Kenanga Research & Investment

Dijaya Corporation Berhad - Landbanking in Kota Kemuning

kiasutrader
Publish date: Wed, 17 Apr 2013, 12:24 AM

News      Proposed acquisition cum development of 1,172ac land in Kota Kemuning or previously known as “Canal City” for RM1.3b or RM25.4psf from Menteri Besar Selangor and Permodalan Negeri Selangor Berhad. The land payment terms are on a progressive basis over 12 years, alongside 5% share of GDV and 3% of PAT to the land vendors (refer overleaf).

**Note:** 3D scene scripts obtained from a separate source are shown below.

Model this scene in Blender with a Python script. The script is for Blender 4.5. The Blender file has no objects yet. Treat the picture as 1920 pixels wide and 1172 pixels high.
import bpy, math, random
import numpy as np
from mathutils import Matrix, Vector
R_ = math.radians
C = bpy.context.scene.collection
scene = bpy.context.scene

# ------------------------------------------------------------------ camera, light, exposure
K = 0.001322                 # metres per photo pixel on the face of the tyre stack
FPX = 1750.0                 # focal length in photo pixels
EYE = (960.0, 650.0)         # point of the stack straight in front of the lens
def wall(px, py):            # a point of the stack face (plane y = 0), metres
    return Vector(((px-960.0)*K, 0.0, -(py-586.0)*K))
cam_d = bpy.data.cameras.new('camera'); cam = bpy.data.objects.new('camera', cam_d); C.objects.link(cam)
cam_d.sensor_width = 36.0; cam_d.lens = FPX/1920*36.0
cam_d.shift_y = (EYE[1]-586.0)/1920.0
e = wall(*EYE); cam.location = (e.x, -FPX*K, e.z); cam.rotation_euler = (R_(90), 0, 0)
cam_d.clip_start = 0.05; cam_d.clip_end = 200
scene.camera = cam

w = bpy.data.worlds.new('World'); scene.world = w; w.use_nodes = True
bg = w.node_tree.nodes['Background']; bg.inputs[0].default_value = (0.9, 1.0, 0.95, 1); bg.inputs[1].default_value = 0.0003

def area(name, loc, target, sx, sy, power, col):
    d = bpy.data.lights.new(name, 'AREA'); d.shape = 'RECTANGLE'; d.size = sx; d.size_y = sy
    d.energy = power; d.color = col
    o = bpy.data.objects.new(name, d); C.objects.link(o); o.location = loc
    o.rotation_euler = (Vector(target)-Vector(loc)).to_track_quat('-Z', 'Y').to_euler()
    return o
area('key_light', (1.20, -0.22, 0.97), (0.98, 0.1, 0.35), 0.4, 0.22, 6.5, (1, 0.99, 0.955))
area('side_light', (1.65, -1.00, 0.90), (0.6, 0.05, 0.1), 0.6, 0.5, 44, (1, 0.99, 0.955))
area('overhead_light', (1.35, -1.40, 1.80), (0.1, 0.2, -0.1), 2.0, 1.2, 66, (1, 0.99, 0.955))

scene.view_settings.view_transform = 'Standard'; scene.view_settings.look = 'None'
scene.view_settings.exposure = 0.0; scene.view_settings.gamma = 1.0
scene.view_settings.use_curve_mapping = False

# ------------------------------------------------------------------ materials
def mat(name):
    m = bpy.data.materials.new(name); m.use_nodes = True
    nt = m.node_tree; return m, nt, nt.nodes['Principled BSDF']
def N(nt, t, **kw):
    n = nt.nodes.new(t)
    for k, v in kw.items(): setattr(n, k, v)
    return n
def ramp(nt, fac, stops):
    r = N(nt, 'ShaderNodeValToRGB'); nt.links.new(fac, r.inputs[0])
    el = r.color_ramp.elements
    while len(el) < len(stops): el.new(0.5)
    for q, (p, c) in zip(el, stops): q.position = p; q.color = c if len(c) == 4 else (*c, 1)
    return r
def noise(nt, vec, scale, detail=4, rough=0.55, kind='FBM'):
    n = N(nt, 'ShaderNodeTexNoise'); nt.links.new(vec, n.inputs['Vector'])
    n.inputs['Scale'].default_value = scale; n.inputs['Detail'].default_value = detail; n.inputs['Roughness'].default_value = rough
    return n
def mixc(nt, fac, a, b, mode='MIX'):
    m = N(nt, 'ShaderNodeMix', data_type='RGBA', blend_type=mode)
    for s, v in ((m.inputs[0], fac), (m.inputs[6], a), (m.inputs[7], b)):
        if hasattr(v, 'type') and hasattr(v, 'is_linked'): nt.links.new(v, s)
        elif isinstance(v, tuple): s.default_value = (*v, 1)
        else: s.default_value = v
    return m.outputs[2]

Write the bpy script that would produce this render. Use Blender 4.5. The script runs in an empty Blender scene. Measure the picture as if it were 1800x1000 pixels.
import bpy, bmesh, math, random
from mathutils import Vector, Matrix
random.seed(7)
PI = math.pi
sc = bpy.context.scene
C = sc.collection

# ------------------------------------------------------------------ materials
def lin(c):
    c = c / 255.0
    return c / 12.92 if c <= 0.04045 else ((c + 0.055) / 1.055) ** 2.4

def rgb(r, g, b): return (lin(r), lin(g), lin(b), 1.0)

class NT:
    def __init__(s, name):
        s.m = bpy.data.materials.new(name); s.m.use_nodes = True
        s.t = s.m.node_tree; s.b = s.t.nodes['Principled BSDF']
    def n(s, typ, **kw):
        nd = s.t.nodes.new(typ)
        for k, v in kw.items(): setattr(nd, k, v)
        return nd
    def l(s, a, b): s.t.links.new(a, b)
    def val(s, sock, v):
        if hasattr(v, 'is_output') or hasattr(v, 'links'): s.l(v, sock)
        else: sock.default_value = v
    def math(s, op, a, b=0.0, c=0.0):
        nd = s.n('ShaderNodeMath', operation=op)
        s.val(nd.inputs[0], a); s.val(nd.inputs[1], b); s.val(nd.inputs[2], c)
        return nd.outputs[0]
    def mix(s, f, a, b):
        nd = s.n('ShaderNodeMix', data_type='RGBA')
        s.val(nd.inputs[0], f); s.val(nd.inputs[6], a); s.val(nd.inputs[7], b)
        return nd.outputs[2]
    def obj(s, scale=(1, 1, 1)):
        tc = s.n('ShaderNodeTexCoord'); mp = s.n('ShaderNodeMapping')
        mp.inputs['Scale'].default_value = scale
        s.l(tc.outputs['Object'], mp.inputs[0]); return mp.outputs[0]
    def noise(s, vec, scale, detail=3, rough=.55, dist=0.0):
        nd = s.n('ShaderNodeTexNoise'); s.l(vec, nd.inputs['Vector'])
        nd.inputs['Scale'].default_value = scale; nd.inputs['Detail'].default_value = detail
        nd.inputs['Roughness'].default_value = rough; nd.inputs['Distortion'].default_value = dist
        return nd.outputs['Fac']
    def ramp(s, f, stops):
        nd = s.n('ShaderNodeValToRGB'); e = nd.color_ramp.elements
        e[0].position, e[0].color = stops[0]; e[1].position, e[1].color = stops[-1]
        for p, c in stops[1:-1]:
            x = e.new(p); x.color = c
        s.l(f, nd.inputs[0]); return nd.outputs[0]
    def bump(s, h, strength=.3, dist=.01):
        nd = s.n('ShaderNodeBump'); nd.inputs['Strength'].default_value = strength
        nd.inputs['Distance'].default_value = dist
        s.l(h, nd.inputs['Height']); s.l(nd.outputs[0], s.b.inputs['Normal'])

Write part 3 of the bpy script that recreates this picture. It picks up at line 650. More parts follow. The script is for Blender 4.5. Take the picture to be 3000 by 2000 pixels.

Comments     We are neutral to positive on the acquisition. The balance burden is alleviated by progressive land payments over 12 years, only after the initial payment of RM50m; thus, the impact to net gearing is minimal (maintained at 0.6x). However, the project will take 15 to 20 years to realise and the earliest earnings accretion would only kick in from FY15 onwards.

The lifestyle-concept township’s initial GDV is at least RM8.6b. Management envisions that with prospects of strong accessibility, the project’s GDV can swell to RM20.0b when fully completed over the 15-20 year time frame. So based on the a GDV of RM8.6b, we derive an extraction rate of GDV RM7.3m/ac, which is 24% higher than its neighbouring project – Bandar Rimbayu by IJM Land at GDV RM5.9m/ac. This may be achievable as management said they expect high content of high-rise developments in the township, implying potential increases in GDV. We may increase our GDV assumption upon the launch of their first phase.

Land cost is considered fair, given that it only makes up 15% of the RM8.6b GDV. Thus, the group should be able to reap c. 25% gross project margin.

Outlook     Dijaya’s FY13E sales target of RM2.0b will be mainly driven by Tropicana (“T.”) Gardens, T. Metropark, T. Danga Bay, T. Danga Cove, Penang World City, etc. Canal City’s sales will only be felt from FY15E onwards.

Forecast     We expect the new project earnings to commence largely from FY15 onwards. As a result, there are no changes to our FY13-14E earnings.

Rating      Maintain OUTPERFORM

Valuation    Our FD SoP RNAV has increased by 5% to RM3.58 due to inclusion of the new project.

Revising our TP higher from RM2.05 to RM2.15 based on unchanged 40%* discount on higher FD SoP RNAV of RM3.58 (see overleaf for details).

Risks      Unable to meet sales targets. Sector risks, including negative policies.